Less than a decade ago, George W. Bush endorsed him for reelection in a Republican primary. Now he is a Democrat running against Hillary Clinton.
Lincoln Chafee announced Wednesday that he was running for the 2016 Democratic presidential nomination, speaking to a small audience at George Mason University in Fairfax, Va. He was an Independent as governor of Rhode Island, a Republican as a U.S. senator and mayor of Warwick, R.I. and has only been a Democrat for a little over two years.
But Chafee has always been a liberal. In 2005, while still a Republican senator, he had just a 12 percent rating from the American Conservative Union. That’s the same score Clinton, then a senator from New York, racked up that year.
Chafee was one of just two Republican senators who voted against the 2001 Bush tax cuts, which attracted 12 Democratic votes. He was also the only GOP senator to vote against the Iraq war. In a thinly veiled shot at Clinton, who voted for the war, “Too many senators forget too quickly about the tragedy of Vietnam.”

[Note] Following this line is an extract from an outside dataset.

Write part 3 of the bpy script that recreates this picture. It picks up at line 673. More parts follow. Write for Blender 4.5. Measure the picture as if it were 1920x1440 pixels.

“Twenty-three senators voted against the Iraq war,” Chafee remarked. “Eighteen of us are still alive.” Concerning weapons of mass destruction in Iraq, he said, “Flawed intelligence is completely inaccurate, there was no intelligence.”
While Chafee’s first reference to Clinton was calling her “the main Democratic candidate” rather than calling her by name, he directly criticized Bush, Dick Cheney and the “neocons” who advised them, including the Project for a New American Century. “We need to be very smart in these volatile times overseas,” Chafee said, arguing the U.S. must extricate itself from wars in the Middle East. He has claimed in the past that no one who supported the Iraq invasion, like Clinton, should be president.
Chafee’s announcement included calls for abolishing the death penalty, adopting the metric system, attacking climate change, curtailing drone strikes and embracing gay marriage. He said Edward Snowden, who revealed the NSA’s surveillance program, should be welcomed back to the United States. He also endorsed a path to citizenship for illegal immigrants and called on spending the money currently going to wars on domestic programs.
Chafee’s father, who graduated from Brown University and later attended horseshoeing school in Montana, was a liberal Republican governor and senator from Rhode Island.
Lincoln Chafee did not register in a late May CNN/ORC poll of national Democratic voters, though he is tied with Martin O’Malley in the RealClearPolitics polling average.